The home's low-income residents and their supporters have been fighting back, protesting outside company headquarters, filing a lawsuit alleging discrimination and posting a biting online video in which a company spokesman is parodied as saying: "Why would you want to give safe housing to women in need when we can hook you up with a view like this?"

And then there was the flyover at the tennis tournament in August with the banner: "W & S: STOP BULLYING ANNA LOUISE INN."

Western & Southern has a long attachment to the Lytle Park area. It paid to have the neighborhood's namesake preserved in 1970 when an interstate tunnel went in. The company is headquartered next to the park and developed a $322 million, 41-story office tower down the street that opened last year. It owns other properties in the neighborhood, including a recently renovated upscale hotel.

The company has a standing offer to buy the Anna Louise for $3 million and argued in the newspaper that the women would be better off in "a brand new, built-to-suit building in a better location, closer to services, health care and transportation."

Barrett pointed to a University of Cincinnati study commissioned by Western & Southern that shows a hotel there could generate $355 million in economic impact over 30 years.

"Under our proposal, we hope to break even, but the phenomenal benefits to the city are too great to pass up. It is the right thing to do for Cincinnati," Barrett wrote. "No one loses with our proposal."

The building has been housing low-income, single women since 1909, after President Howard Taft's brother, Charles P. Taft, built it for ambitious types pouring into Cincinnati to work as stenographers, bookkeepers and secretaries. He named it after his daughter.
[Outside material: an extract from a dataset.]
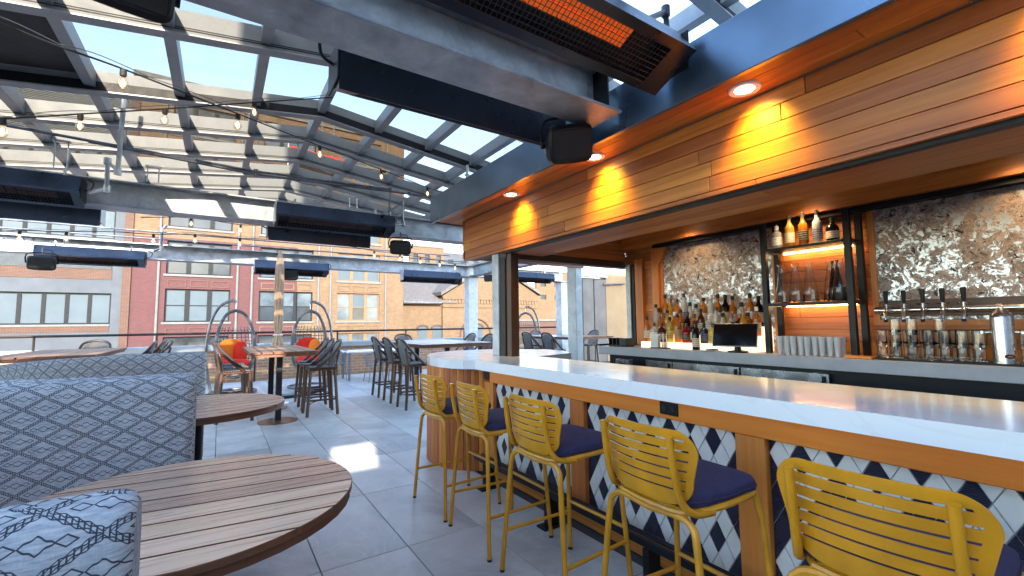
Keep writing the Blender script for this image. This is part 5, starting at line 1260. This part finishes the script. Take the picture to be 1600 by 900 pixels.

Over the years, the inn has become a haven for women looking to make a new start. Some residents are former prostitutes and drug addicts; some have left abusive relationships; and some are between jobs. Several have lived there for decades.

"This is my home. It would just break my heart if I had to move," said 47-year-old Sherene Julian, who has lived at the inn for nearly three years after escaping a life of prostitution and drugs. "This place has helped me get my life back together."

All 78 women now living there pay about $250 a month for a cramped bedroom with community bathrooms and kitchen, just across a park from large one-bedroom apartments that start at $1,575 a month.

In need of expensive renovations, the inn considered selling a few years ago and got a $1.8 million offer from Western & Southern, less than half the property's value. The inn decided not to sell after winning $12.6 million in federal and state tax credits, allowing it to stay put and give the residents more room and privacy.

Days before the renovation was to begin in May 2011, Western & Southern sued the inn and the city, and a year later successfully won its argument that the inn wasn't properly zoned and shouldn't be allowed to renovate. The Anna Louise's appeal is the subject of a hearing Oct. 30.

It's just one battle being fought in Cincinnati, an Ohio River boomtown that fell on hard times after the decline of manufacturing.

In recent years, parts of the city have resurged, largely due to development and cash from hometown companies like Western & Southern, which reported $12 million in charitable donations and community sponsorships in the city in 2011. The company used to donate to the Anna Louise but has stopped.

The city and a nonprofit developer have been rehabbing Over-the-Rhine, a historic but troubled neighborhood that was the site of race riots in 2001. Dozens of buildings have been restored, trendy restaurants and bars have opened, and a popular park underwent a $48 million transformation.

But three residents alleged new rules at the park were designed to exclude the homeless and poor, and community activists argue the changes have forced out low-income residents.

"This is not just a Cincinnati story. This fits into a much larger picture, even a global picture," said Sharon Zukin, a sociology professor at Brooklyn College who studies urban change. "There's a whole group of cases like this where corporations just sweep out anybody who doesn't fit their new scenario."

Zukin pointed to a nursing home in New York City's Greenwich Village, which used to have low rents that attracted artists and bohemians but now teems with celebrities and others in the upper crust. Last year, a developer paid about $30 million for the property to put in high-end condos, and the nursing home moved.

"In the interest of upscaling a neighborhood and attracting the young creatives, the empty-nesters and the gentrifiers, high-level corporate people pay high prices to supposedly regenerate the centers of our cities," Zukin said. "In doing that, any facility that helps the old, the sick and the poor is kicked out."